_Aim of the exercise_: Count each line below that has "objects" anywhere in it. Answer with the total alone.

_Source data_:
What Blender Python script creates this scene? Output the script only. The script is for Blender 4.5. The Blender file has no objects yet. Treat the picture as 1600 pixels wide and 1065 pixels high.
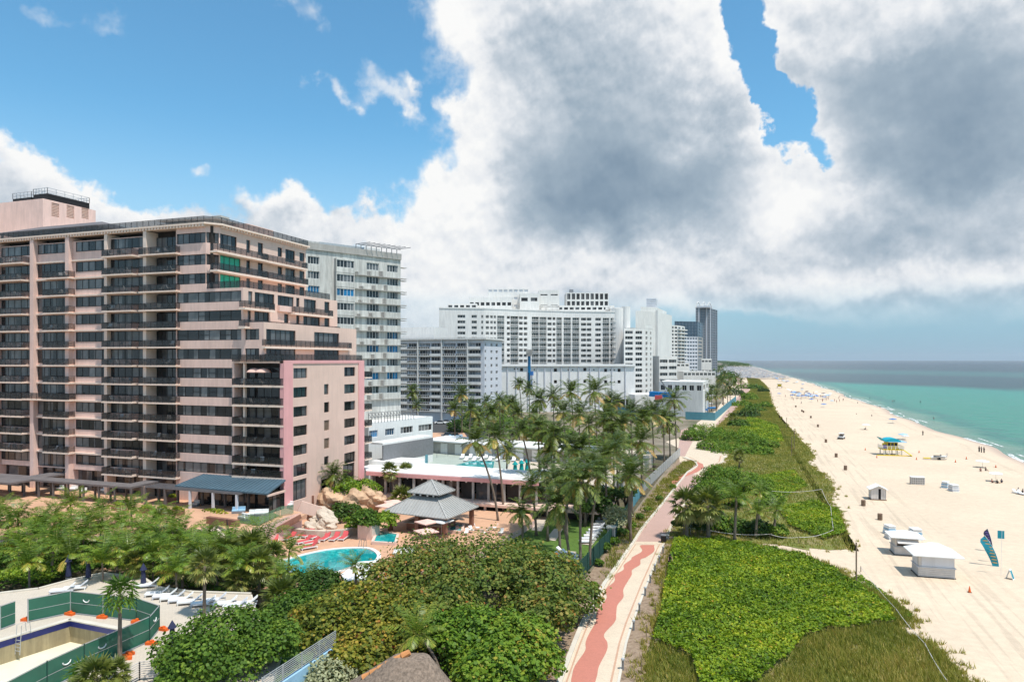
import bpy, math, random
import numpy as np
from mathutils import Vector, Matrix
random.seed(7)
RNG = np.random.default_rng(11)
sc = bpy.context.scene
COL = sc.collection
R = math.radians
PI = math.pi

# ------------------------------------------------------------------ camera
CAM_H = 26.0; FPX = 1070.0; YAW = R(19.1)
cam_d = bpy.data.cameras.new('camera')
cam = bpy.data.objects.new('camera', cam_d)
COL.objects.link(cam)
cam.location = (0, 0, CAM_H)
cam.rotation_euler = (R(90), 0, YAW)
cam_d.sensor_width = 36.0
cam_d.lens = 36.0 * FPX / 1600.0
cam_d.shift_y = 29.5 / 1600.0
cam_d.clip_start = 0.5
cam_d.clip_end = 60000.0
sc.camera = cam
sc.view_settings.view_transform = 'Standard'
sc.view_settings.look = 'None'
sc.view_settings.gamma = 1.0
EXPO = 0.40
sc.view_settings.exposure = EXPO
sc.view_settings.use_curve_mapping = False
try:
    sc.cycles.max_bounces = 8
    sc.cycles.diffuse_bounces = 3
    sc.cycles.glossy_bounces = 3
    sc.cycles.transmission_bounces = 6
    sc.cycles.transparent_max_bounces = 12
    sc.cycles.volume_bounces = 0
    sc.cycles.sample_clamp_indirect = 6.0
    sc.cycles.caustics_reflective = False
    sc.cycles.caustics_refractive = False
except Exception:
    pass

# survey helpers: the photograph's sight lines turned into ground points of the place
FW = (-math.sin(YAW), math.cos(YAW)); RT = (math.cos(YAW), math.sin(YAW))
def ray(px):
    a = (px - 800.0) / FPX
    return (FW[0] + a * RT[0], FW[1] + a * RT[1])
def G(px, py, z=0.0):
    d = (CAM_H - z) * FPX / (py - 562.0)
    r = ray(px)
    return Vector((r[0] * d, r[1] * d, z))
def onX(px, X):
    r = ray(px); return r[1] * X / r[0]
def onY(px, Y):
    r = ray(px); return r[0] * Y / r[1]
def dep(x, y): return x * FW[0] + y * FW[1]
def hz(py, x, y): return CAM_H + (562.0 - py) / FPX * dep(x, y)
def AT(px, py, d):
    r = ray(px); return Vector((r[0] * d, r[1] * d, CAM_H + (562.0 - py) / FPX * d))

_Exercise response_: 3